• Your instructions
An exact copy of the records is required, minus the pictures they hold.

• Given data
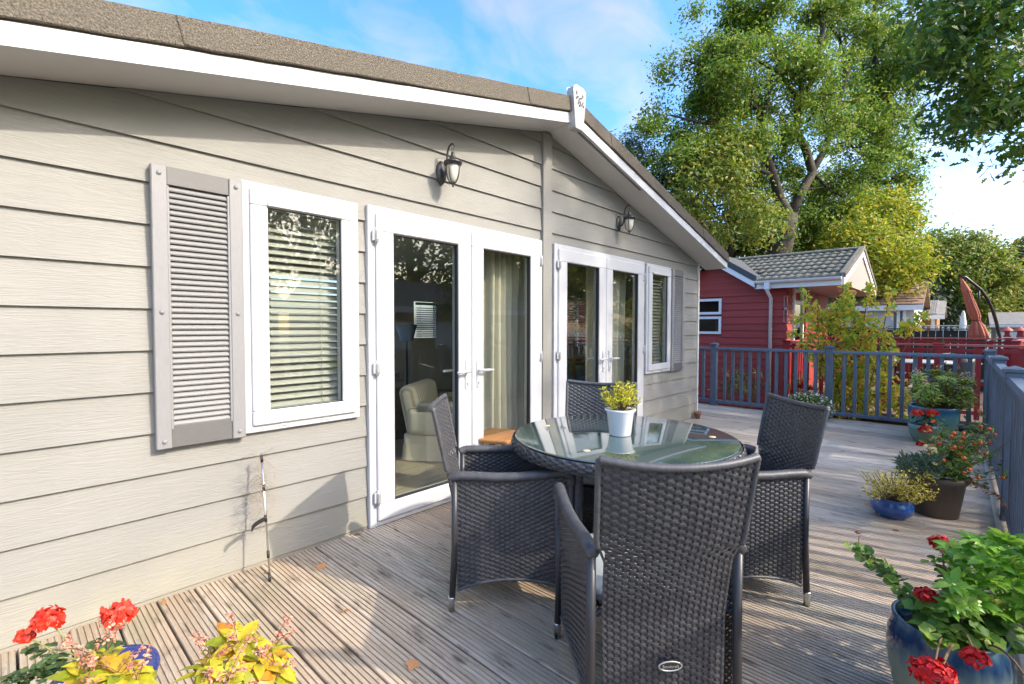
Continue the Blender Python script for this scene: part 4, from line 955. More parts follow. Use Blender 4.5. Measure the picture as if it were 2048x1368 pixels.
# --- scarlet geranium in navy pot
gp = Vector((.19, -.955, 0)); t = thing('potted_geranium', 'scarlet geranium in a navy pot by the cladding, bottom left', 'potted plant', gp)
pot_parts(t, [(.0001, 0), (.08, 0), (.11, .12), (.125, .25), (.132, .27), (.128, .285), (.115, .28), (.0001, .26)], NAVY, .268, .11)
P = []; T_ = []; N_ = []; S_ = []; stems = MB()
for px, py, d, rad, n in ((215, 1298, 1.38, .03, 16), (190, 1290, 1.40, .02, 9), (95, 1322, 1.36, .032, 18), (65, 1345, 1.34, .03, 16), (120, 1345, 1.33, .03, 14), (30, 1365, 1.33, .03, 14), (80, 1300, 1.38, .018, 8)):
    c = at_depth(px, py, d)-gp; ger_leaf_ball(c, n, rad, .03); stems.tube(curve((0, 0, .27), c, (0, 0, .03)), .0025, 6)
link('geranium_leaf', leaf_mesh('geranium_leaf', P, S_, 'geranium', GER_DARK, T=T_, Nn=N_), t)['kind'] = 'stuff'
for (px, py, d, r, n) in ((238, 1234, 1.40, .044, 170), (97, 1243, 1.38, .040, 130), (50, 1275, 1.37, .022, 40)):
    c = at_depth(px, py, d)-gp; flower_head('flower_head', c, r, PETAL_SCARLET, t, n, .022); stems.tube(curve((c.x*.3, c.y*.3, .27), c, (0, 0, .02)), .0022, 6)
flower_head('flower_head', at_depth(133, 1287, 1.36)-gp, .014, PINK_BUD, t, 24, .012)
stems.build('stem', GSTEM, t)

# --- white pot on the table
wp = Vector((2.164, -1.501, .7465)); t = thing('potted_conifer', 'small golden conifer in a white pot on the glass table', 'potted plant', wp)
pot_parts(t, [(.0001, .002), (.052, 0), (.055, .004), (.069, .118), (.077, .126), (.079, .135), (.0745, .136), (.067, .124), (.064, .108), (.0001, .108)], WHITEP, .116, .066)
BARK = M('bark chips', (.22, .13, .08), .9, island=[(.12, .07, .045), (.25, .15, .09), (.42, .32, .24)])
P = RNG.normal(size=(60, 3))*np.array([.028, .028, .003])+np.array([0, 0, .121]); P = P[np.linalg.norm(P[:, :2], axis=1) < .056]
link('bark_mulch', leaf_mesh('bark_mulch', P, .024, 'quad', BARK), t)['kind'] = 'stuff'
GOLD = M('golden conifer sprig', (.6, .6, .05), .5, island=[(.36, .42, .02), (.6, .6, .03), (.8, .74, .06), (.85, .8, .14)], transl=.3)
st_ = MB(); P = []; T_ = []; S_ = []
for i in range(70):
    a = random.uniform(0, 2*math.pi); rr_ = .098*math.sqrt(random.random()); h = .20+.055*(1-(rr_/.1)**2)+random.uniform(-.045, .02); e = Vector((rr_*math.cos(a), rr_*math.sin(a), h))
    pts = curve((0, 0, .115), e, (0, 0, -.015), 5); st_.tube(pts, .0016, 4); d = (pts[-1]-pts[-3]).normalized()
    for j in range(16):
        q = pts[-3].lerp(e, random.uniform(.0, 1.1)); P.append(q); T_.append(d*.8+Vector((random.gauss(0, .55), random.gauss(0, .55), random.gauss(.25, .4)))); S_.append(random.uniform(.014, .026))
link('sprig', leaf_mesh('sprig', P, S_, 'blade', GOLD, T=T_), t)['kind'] = 'stuff'; st_.build('stem', STEM, t)

# --- brown pot: berries and blue-green tuft
bq = Vector((4.44, -2.665, 0)); t = thing('planter', 'brown plastic planter with an orange berried bush near the side railing', 'planter', bq)
pot_parts(t, [(.0001, 0), (.122, 0), (.126, .004), (.158, .235), (.17, .24), (.176, .25), (.177, .275), (.168, .283), (.158, .275), (.155, .25), (.0001, .245)], BROWNP, .255, .15)
BERRYL = M('berry bush leaf', (.07, .15, .025), .5, island=[(.05, .11, .018), (.10, .20, .028), (.17, .29, .04), (.26, .34, .06)], transl=.3)
P = []; T_ = []; S_ = []; st_ = MB(); berries = []
for i in range(70):
    c = at_depth(random.gauss(1918, 36), random.gauss(892, 26), random.uniform(3.05, 3.5))-bq; c.z = max(c.z, .31)
    if i % 9 == 0: c = c+Vector((random.uniform(-.25, .1), random.uniform(-.22, -.05), random.uniform(-.02, .06)))
    pts = curve((random.uniform(-.03, .09), random.uniform(-.06, .06), .26), c, (0, 0, -.03), 6); st_.tube(pts, .0022, 5)
    for j in range(24):
        q = pts[random.randint(3, 6)]+Vector((random.gauss(0, .02), random.gauss(0, .02), random.gauss(0, .02))); P.append(q); S_.append(random.uniform(.022, .042)); T_.append(Vector((random.gauss(0, 1), random.gauss(0, 1), .4)))
    if random.random() < .8: berries.append(c+Vector((random.gauss(0, .02), random.gauss(0, .02), random.gauss(0, .015))))
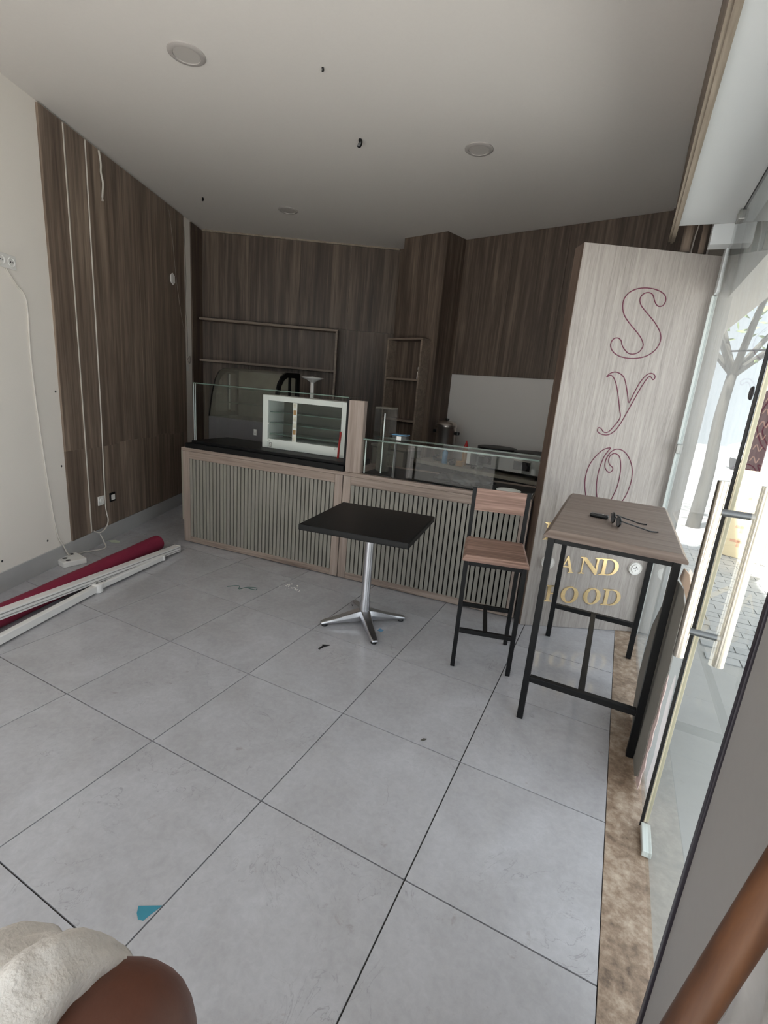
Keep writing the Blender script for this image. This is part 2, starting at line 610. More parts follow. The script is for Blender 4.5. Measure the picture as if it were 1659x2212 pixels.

• Answer to this problem
Continue the Blender Python script for this scene: part 4, from line 955. More parts follow. Use Blender 4.5. Measure the picture as if it were 2048x1368 pixels.
# --- scarlet geranium in navy pot
gp = Vector((.19, -.955, 0)); t = thing('potted_geranium', 'scarlet geranium in a navy pot by the cladding, bottom left', 'potted plant', gp)
pot_parts(t, [(.0001, 0), (.08, 0), (.11, .12), (.125, .25), (.132, .27), (.128, .285), (.115, .28), (.0001, .26)], NAVY, .268, .11)
P = []; T_ = []; N_ = []; S_ = []; stems = MB()
for px, py, d, rad, n in ((215, 1298, 1.38, .03, 16), (190, 1290, 1.40, .02, 9), (95, 1322, 1.36, .032, 18), (65, 1345, 1.34, .03, 16), (120, 1345, 1.33, .03, 14), (30, 1365, 1.33, .03, 14), (80, 1300, 1.38, .018, 8)):
    c = at_depth(px, py, d)-gp; ger_leaf_ball(c, n, rad, .03); stems.tube(curve((0, 0, .27), c, (0, 0, .03)), .0025, 6)
link('geranium_leaf', leaf_mesh('geranium_leaf', P, S_, 'geranium', GER_DARK, T=T_, Nn=N_), t)['kind'] = 'stuff'
for (px, py, d, r, n) in ((238, 1234, 1.40, .044, 170), (97, 1243, 1.38, .040, 130), (50, 1275, 1.37, .022, 40)):
    c = at_depth(px, py, d)-gp; flower_head('flower_head', c, r, PETAL_SCARLET, t, n, .022); stems.tube(curve((c.x*.3, c.y*.3, .27), c, (0, 0, .02)), .0022, 6)
flower_head('flower_head', at_depth(133, 1287, 1.36)-gp, .014, PINK_BUD, t, 24, .012)
stems.build('stem', GSTEM, t)

# --- white pot on the table
wp = Vector((2.164, -1.501, .7465)); t = thing('potted_conifer', 'small golden conifer in a white pot on the glass table', 'potted plant', wp)
pot_parts(t, [(.0001, .002), (.052, 0), (.055, .004), (.069, .118), (.077, .126), (.079, .135), (.0745, .136), (.067, .124), (.064, .108), (.0001, .108)], WHITEP, .116, .066)
BARK = M('bark chips', (.22, .13, .08), .9, island=[(.12, .07, .045), (.25, .15, .09), (.42, .32, .24)])
P = RNG.normal(size=(60, 3))*np.array([.028, .028, .003])+np.array([0, 0, .121]); P = P[np.linalg.norm(P[:, :2], axis=1) < .056]
link('bark_mulch', leaf_mesh('bark_mulch', P, .024, 'quad', BARK), t)['kind'] = 'stuff'
GOLD = M('golden conifer sprig', (.6, .6, .05), .5, island=[(.36, .42, .02), (.6, .6, .03), (.8, .74, .06), (.85, .8, .14)], transl=.3)
st_ = MB(); P = []; T_ = []; S_ = []
for i in range(70):
    a = random.uniform(0, 2*math.pi); rr_ = .098*math.sqrt(random.random()); h = .20+.055*(1-(rr_/.1)**2)+random.uniform(-.045, .02); e = Vector((rr_*math.cos(a), rr_*math.sin(a), h))
    pts = curve((0, 0, .115), e, (0, 0, -.015), 5); st_.tube(pts, .0016, 4); d = (pts[-1]-pts[-3]).normalized()
    for j in range(16):
        q = pts[-3].lerp(e, random.uniform(.0, 1.1)); P.append(q); T_.append(d*.8+Vector((random.gauss(0, .55), random.gauss(0, .55), random.gauss(.25, .4)))); S_.append(random.uniform(.014, .026))
link('sprig', leaf_mesh('sprig', P, S_, 'blade', GOLD, T=T_), t)['kind'] = 'stuff'; st_.build('stem', STEM, t)

# --- brown pot: berries and blue-green tuft
bq = Vector((4.44, -2.665, 0)); t = thing('planter', 'brown plastic planter with an orange berried bush near the side railing', 'planter', bq)
pot_parts(t, [(.0001, 0), (.122, 0), (.126, .004), (.158, .235), (.17, .24), (.176, .25), (.177, .275), (.168, .283), (.158, .275), (.155, .25), (.0001, .245)], BROWNP, .255, .15)
BERRYL = M('berry bush leaf', (.07, .15, .025), .5, island=[(.05, .11, .018), (.10, .20, .028), (.17, .29, .04), (.26, .34, .06)], transl=.3)
P = []; T_ = []; S_ = []; st_ = MB(); berries = []
for i in range(70):
    c = at_depth(random.gauss(1918, 36), random.gauss(892, 26), random.uniform(3.05, 3.5))-bq; c.z = max(c.z, .31)
    if i % 9 == 0: c = c+Vector((random.uniform(-.25, .1), random.uniform(-.22, -.05), random.uniform(-.02, .06)))
    pts = curve((random.uniform(-.03, .09), random.uniform(-.06, .06), .26), c, (0, 0, -.03), 6); st_.tube(pts, .0022, 5)
    for j in range(24):
        q = pts[random.randint(3, 6)]+Vector((random.gauss(0, .02), random.gauss(0, .02), random.gauss(0, .02))); P.append(q); S_.append(random.uniform(.022, .042)); T_.append(Vector((random.gauss(0, 1), random.gauss(0, 1), .4)))
    if random.random() < .8: berries.append(c+Vector((random.gauss(0, .02), random.gauss(0, .02), random.gauss(0, .015))))
Keep writing the Blender script for this image. This is part 2, starting at line 610. More parts follow. The script is for Blender 4.5. Measure the picture as if it were 1659x2212 pixels.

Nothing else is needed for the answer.